When an ETF is not able to offer a quick, automatic dividend reinvestment option to clients, it can sometimes take a week or more to get the dividends back into the market.
In a rising market, this lag can cause the reinvested amounts to purchase higher-priced shares than they would have been otherwise. This drags the performance of the fund down, compared to an index or more efficient fund.
The structure of ETFs prevents them from immediately reinvesting dividends, and they often do not offer what is known as a DRIP, or dividend reinvestment plan, which is built into many pooled investments like mutual funds (and other ETFs).
This is because the assets in an ETF are pooled with an intermediary entity, called an Authorized Participant, and settlement and assignment lags for a few days due to the inefficiency of the middle-man, despite the fact that they can be traded intra-day.
Sometimes it can take a week or more to get dividends back into the market after the ETF has collected them on the investor's behalf.
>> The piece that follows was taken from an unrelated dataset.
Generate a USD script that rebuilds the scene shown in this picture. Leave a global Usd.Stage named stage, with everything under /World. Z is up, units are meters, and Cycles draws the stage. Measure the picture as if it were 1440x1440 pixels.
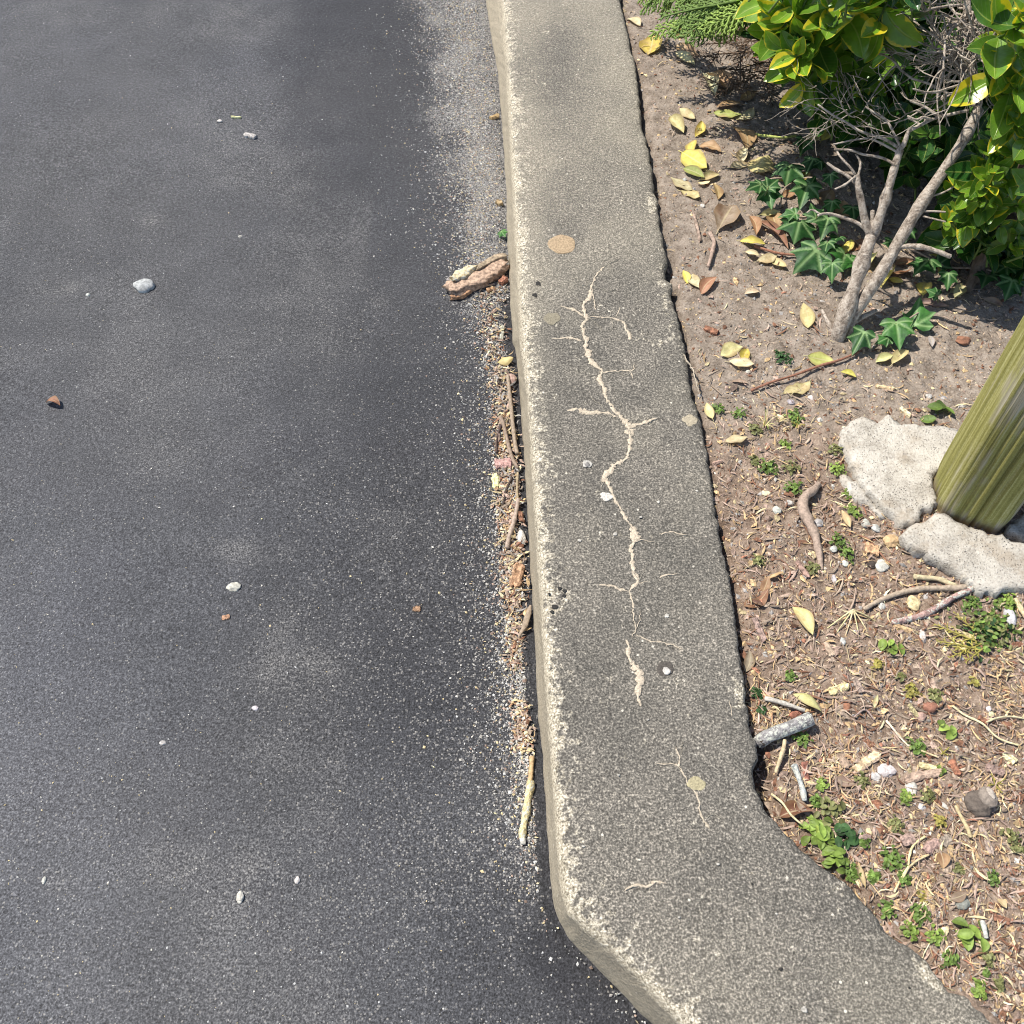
import math, random
import numpy as np
import trimesh
from scipy.spatial import cKDTree, Delaunay
from shapely.geometry import Polygon
import shapely
import usdkit
from meshkit import fbm, noise
from pxr import Usd, UsdGeom, UsdLux, UsdShade, Gf, Sdf, Vt

rng = np.random.default_rng(11)
random.seed(11)
stage = Usd.Stage.CreateInMemory()
UsdGeom.SetStageUpAxis(stage, UsdGeom.Tokens.z)
UsdGeom.SetStageMetersPerUnit(stage, 1.0)
UsdGeom.Xform.Define(stage, '/World')
UsdGeom.Scope.Define(stage, '/World/Looks')

# ------------------------------------------------------------------ camera, sky, sun, exposure
EYE = np.array([0.0, 0.0, 1.5])
PITCH = math.radians(55.5)
FPX = 1440.0                                   # focal length in pixels of the 1440 px photograph
cam = UsdGeom.Camera.Define(stage, '/World/camera')
cam.CreateFocalLengthAttr(26.0)
cam.CreateHorizontalApertureAttr(26.0)
cam.CreateVerticalApertureAttr(26.0)
cam.CreateExposureAttr(0.9)
cam.CreateClippingRangeAttr(Gf.Vec2f(0.05, 1000))
cx = cam.AddTranslateOp(); cx.Set(Gf.Vec3d(*EYE))
cam.AddRotateXOp().Set(90.0 - math.degrees(PITCH))

SUN_DIR = np.array([-0.92, 0.40, 0.0]); SUN_DIR /= np.linalg.norm(SUN_DIR)
SUN_EL = math.radians(59.0)
SUN_ROT = math.atan2(SUN_DIR[0], SUN_DIR[1])
sunv = np.array([SUN_DIR[0] * math.cos(SUN_EL), SUN_DIR[1] * math.cos(SUN_EL), math.sin(SUN_EL)])
sky = UsdLux.DomeLight.Define(stage, '/World/sky')
sm = usdkit.material(stage, '/World/Looks/sky_air', {
    'sky': ('sky_texture', {'sky_type': 'single_scattering', 'sun_disc': False, 'sun_elevation': SUN_EL, 'sun_rotation': SUN_ROT}),
    'bg': ('background_shader', {'strength': 0.10})}, [('sky.color', 'bg.color')], surface='bg.background')
UsdShade.MaterialBindingAPI.Apply(sky.GetPrim()).Bind(sm)
sky.GetPrim().SetCustomDataByKey('kind', 'structure')
sun = UsdLux.DistantLight.Define(stage, '/World/sun')
sun.CreateIntensityAttr(1.0); sun.CreateAngleAttr(0.53); sun.CreateNormalizeAttr(True)
sun.CreateColorAttr(Gf.Vec3f(1.0, 0.955, 0.88))
rot = Gf.Rotation(Gf.Vec3d(0, 0, 1), Gf.Vec3d(*sunv))
sun.AddOrientOp(UsdGeom.XformOp.PrecisionDouble).Set(Gf.Quatd(rot.GetQuat()))

# ------------------------------------------------------------------ small helpers
SP, CP = math.sin(PITCH), math.cos(PITCH)

def at(px, py, z=0.0):
    """The point of the place at height z that a spot of the photograph shows."""
    px, py, z = np.broadcast_arrays(np.asarray(px, float), np.asarray(py, float), np.asarray(z, float))
    a, b = px - 720.0, 720.0 - py
    dx, dy, dz = a, FPX * CP + b * SP, -FPX * SP + b * CP
    t = (z - EYE[2]) / dz
    return np.stack([dx * t, dy * t, z], -1)

def project(p):
    p = np.asarray(p, float) - EYE
    x, u, w = p[..., 0], p[..., 1] * SP + p[..., 2] * CP, p[..., 1] * CP - p[..., 2] * SP
    return np.stack([720 + FPX * x / w, 720 - FPX * u / w], -1)

def mpp(px, py, z=0.0):
    """Metres per photograph pixel there."""
    p = at(px, py, z) - EYE
    return float((p[1] * CP - p[2] * SP) / FPX)

USED = {}
def numbered(parent, name):
    k = (parent, name); n = USED.get(k, -1) + 1; USED[k] = n
    return name if n == 0 else f'{name}_{n:03d}'

def say(prim, **kw):
    for k, v in kw.items():
        if v: prim.SetCustomDataByKey(k, v)

LABELS = {}
def check_label(label, group=None):
    n = len(label.split())
    if not 4 <= n <= 16: print('LABEL LENGTH', n, label)
    if label in LABELS and not (group and LABELS[label] == group): print('LABEL TWICE', label)
    LABELS[label] = group

class Node:
    def __init__(self, path, base):
        self.path, self.base = path, np.asarray(base, float)
        self.prim = stage.GetPrimAtPath(path)

def thing(name, label, category, base, group=None, kind=None):
    path = '/World/' + numbered('/World', name)
    x = UsdGeom.Xform.Define(stage, path)
    x.AddTranslateOp().Set(Gf.Vec3d(*map(float, base)))
    if not kind: check_label(label, group)
    say(x.GetPrim(), label=label, category=category, group=group, kind=kind)
    return Node(path, base)

def put(name, mesh, mat, parent=None, smooth=True, attrs=None, label=None, category=None, group=None, kind=None, base=None):
    """One Mesh prim: a top-level thing, or a part of PARENT. Mesh is (vertices, faces) in world coordinates."""
    v, f = (np.asarray(mesh[0], float), np.asarray(mesh[1], int)) if isinstance(mesh, tuple) else (np.asarray(mesh.vertices), np.asarray(mesh.faces))
    if f.shape[1] == 4: f = np.vstack([f[:, [0, 1, 2]], f[:, [0, 2, 3]]])
    if parent is None:
        b = np.zeros(3) if kind else (np.array([*v[:, :2].mean(0), v[:, 2].min()]) if base is None else np.asarray(base, float))
        path = '/World/' + numbered('/World', name)
    else:
        b = parent.base; path = parent.path + '/' + numbered(parent.path, name)
    m = usdkit.mesh(stage, path, (v - b, f), '/World/Looks/' + mat, smooth=smooth)
    if parent is None and b.any(): m.AddTranslateOp().Set(Gf.Vec3d(*map(float, b)))
    api = UsdGeom.PrimvarsAPI(m)
    for k, a in (attrs or {}).items():
        a = np.asarray(a, np.float32)
        if a.ndim == 1: api.CreatePrimvar(k, Sdf.ValueTypeNames.FloatArray, 'vertex').Set(Vt.FloatArray.FromNumpy(a))
        else: api.CreatePrimvar(k, Sdf.ValueTypeNames.Color3fArray, 'vertex').Set(Vt.Vec3fArray.FromNumpy(a))
    if parent is None and not kind: check_label(label, group)
    say(m.GetPrim(), label=label, category=category, group=group, kind=kind)
    return Node(path, b)

def join(parts):
    """parts: (v, f) or (v, f, attrs) -> one (v, f, attrs)"""
    V, Fs, A, n = [], [], {}, 0
    for p in parts:
        V.append(p[0]); Fs.append(np.asarray(p[1]) + n); n += len(p[0])
        for k, a in (p[2] if len(p) > 2 else {}).items(): A.setdefault(k, []).append(a)
    return np.vstack(V), np.vstack(Fs), {k: np.concatenate(a) for k, a in A.items()}

def grid_faces(nr, nc, flip=False):
    i, j = np.meshgrid(np.arange(nr - 1), np.arange(nc - 1), indexing='ij')
    a = (i * nc + j).ravel()
    q = np.stack([a, a + 1, a + nc + 1, a + nc], 1)
    return q[:, ::-1] if flip else q

def tri(q):
    return np.vstack([q[:, [0, 1, 2]], q[:, [0, 2, 3]]])

def spline(pts, n):
    """Catmull-Rom through pts, resampled to n points."""
    p = np.asarray(pts, float)
    if len(p) == 2: return p[0] + (p[1] - p[0]) * np.linspace(0, 1, n)[:, None]
    q = np.vstack([2 * p[0] - p[1], p, 2 * p[-1] - p[-2]])
    out = []
    for i in range(1, len(q) - 2):
        t = np.linspace(0, 1, 12, endpoint=False)[:, None]
        out.append(0.5 * (2 * q[i] + (q[i + 1] - q[i - 1]) * t + (2 * q[i - 1] - 5 * q[i] + 4 * q[i + 1] - q[i + 2]) * t**2 + (3 * q[i] - q[i - 1] - 3 * q[i + 1] + q[i + 2]) * t**3))
    out = np.vstack(out + [p[-1:]])
    s = np.concatenate([[0], np.cumsum(np.linalg.norm(np.diff(out, axis=0), axis=1))])
    u = np.linspace(0, s[-1], n)
    return np.stack([np.interp(u, s, out[:, k]) for k in range(out.shape[1])], 1)

def tube(pts, r0, r1=None, n=None, sides=8, rough=0.12, seed=0, knots=0, cap=True, radii=None, squash=1.0):
    p = np.asarray(pts, float)
    L = np.linalg.norm(np.diff(p, axis=0), axis=1).sum()
    n = n or int(np.clip(L / (r0 * 1.6), 4, 60))
    c = spline(p, n)
    t = np.gradient(c, axis=0); t /= np.linalg.norm(t, axis=1, keepdims=True) + 1e-12
    up = np.array([0.13, 0.21, 1.0]); 
    if abs(t[0] @ up) / np.linalg.norm(up) > 0.9: up = np.array([1.0, 0.2, 0.1])
    x = np.cross(t, up); x /= np.linalg.norm(x, axis=1, keepdims=True) + 1e-12
    y = np.cross(x, t)
    r = np.linspace(r0, r0 if r1 is None else r1, n) if radii is None else np.interp(np.linspace(0, 1, n), np.linspace(0, 1, len(radii)), radii)
    r = r * (1 + rough * 2 * (noise(np.stack([np.arange(n) * 0.7, np.full(n, seed + .5), np.zeros(n)], 1), seed) - 0.5))
    g = np.random.default_rng(seed + 77)
    for _ in range(knots):
        k = g.integers(1, n - 1); r[k] *= 1.08 + 0.16 * g.random()
    a = np.linspace(0, 2 * np.pi, sides, endpoint=False)
    ring = x[:, None] * np.cos(a)[None, :, None] + squash * y[:, None] * np.sin(a)[None, :, None]
    rr = r[:, None] * (1 + rough * 2 * (noise(np.stack([*np.meshgrid(np.arange(n) * 0.9, np.arange(sides) * 1.3, indexing='ij'), np.full((n, sides), seed * 1.7)], -1), seed + 3) - 0.5))
    v = (c[:, None] + ring * rr[..., None]).reshape(-1, 3)
    i, j = np.meshgrid(np.arange(n - 1), np.arange(sides), indexing='ij')
    A = (i * sides + j).ravel(); B = (i * sides + (j + 1) % sides).ravel()
    f = np.vstack([np.stack([A, B, B + sides], 1), np.stack([A, B + sides, A + sides], 1)])
    if cap:
        m = len(v); v = np.vstack([v, c[0] - t[0] * r[0] * .35, c[-1] + t[-1] * r[-1] * .35])
        k = np.arange(sides)
        f = np.vstack([f, np.stack([np.full(sides, m), (k + 1) % sides, k], 1), np.stack([np.full(sides, m + 1), (n - 1) * sides + k, (n - 1) * sides + (k + 1) % sides], 1)])
    return v, f[:, ::-1] if False else f

def stone(center, sx, sy, sz, seed, yaw=0.0, sub=2, rough=0.35):
    m = trimesh.creation.icosphere(sub, 1.0)
    v = np.array(m.vertices)
    v *= (1 - rough + 2 * rough * fbm(v * 1.3 + seed * 3.1, 3, seed))[:, None]
    q = np.round(v / 0.55) * 0.55
    v = v * 0.8 + q * 0.2
    v *= [sx / 2, sy / 2, sz / 2]
    c, s = math.cos(yaw), math.sin(yaw)
    v = v @ np.array([[c, s, 0], [-s, c, 0], [0, 0, 1]])
    v[:, 2] = np.maximum(v[:, 2], -sz * 0.3)
    return v + np.asarray(center) + [0, 0, sz * 0.28], np.array(m.faces)

def chip(p0, p1, width, thick, seed, lift=0.0, tilt=0.0):
    """A splinter of bark or wood between two points: an irregular flat prism with a ridged top."""
    g = np.random.default_rng(seed)
    p0, p1 = np.asarray(p0, float), np.asarray(p1, float)
    n, m = 9, 6
    u = np.linspace(0, 1, n)
    d = p1 - p0; L = np.linalg.norm(d); d /= L
    side = np.cross([0, 0, 1], d); side /= np.linalg.norm(side); up = np.cross(d, side)
    side = side * math.cos(tilt) + up * math.sin(tilt); up = np.cross(d, side)
    half = width / 2 * (0.8 + 0.35 * g.random(n)); half[0] *= 0.55 + .3 * g.random(); half[-1] *= 0.4 + .4 * g.random()
    off = width * 0.10 * np.cumsum(g.normal(size=n)) * .4
    v = np.linspace(-1, 1, m)
    ridge = 0.35 * g.random(m); ridge[0] = ridge[-1] = -0.25
    top = (p0 + d * (u * L)[:, None])[:, None] + side * (half[:, None] * v + off[:, None])[..., None] + up * (thick * (0.75 + ridge[None] + 0.2 * g.random((n, m))))[..., None]
    top[0] += d * (g.random(m) * L * .06)[:, None]; top[-1] -= d * (g.random(m) * L * .12)[:, None]
    bot = top - up * thick * 0.95
    bot[:, 1:-1] -= up * thick * .1
    V = np.vstack([top.reshape(-1, 3), bot.reshape(-1, 3)]) + [0, 0, lift]
    f = tri(grid_faces(n, m)); N = n * m
    F = [f[:, ::-1], f + N]
    loop = [i * m for i in range(n)] + [(n - 1) * m + j for j in range(1, m)] + [i * m + m - 1 for i in range(n - 2, -1, -1)] + list(range(m - 2, 0, -1))
    loop = np.array(loop); nx = np.roll(loop, -1)
    F.append(np.stack([loop, nx, nx + N], 1)); F.append(np.stack([loop, nx + N, loop + N], 1))
    return V, np.vstack(F)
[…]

This stifles the performance of the ETF and has come to be called dividend drag.
The reason that redemptions and dividend payments take so long within the workings of the ETF is because the authorized participant, which is generally a large investment bank or broker-dealer, processes transactions to and from the actual ETF investment pool, which is separately managed, in large blocks of shares.
The size of these blocks might be 50,000 shares-worth, and the block purchases are called creation units.
The AP must essentially wait for the ferry boat to fill up with orders before it will take it across the river to the fund managers and vice-versa.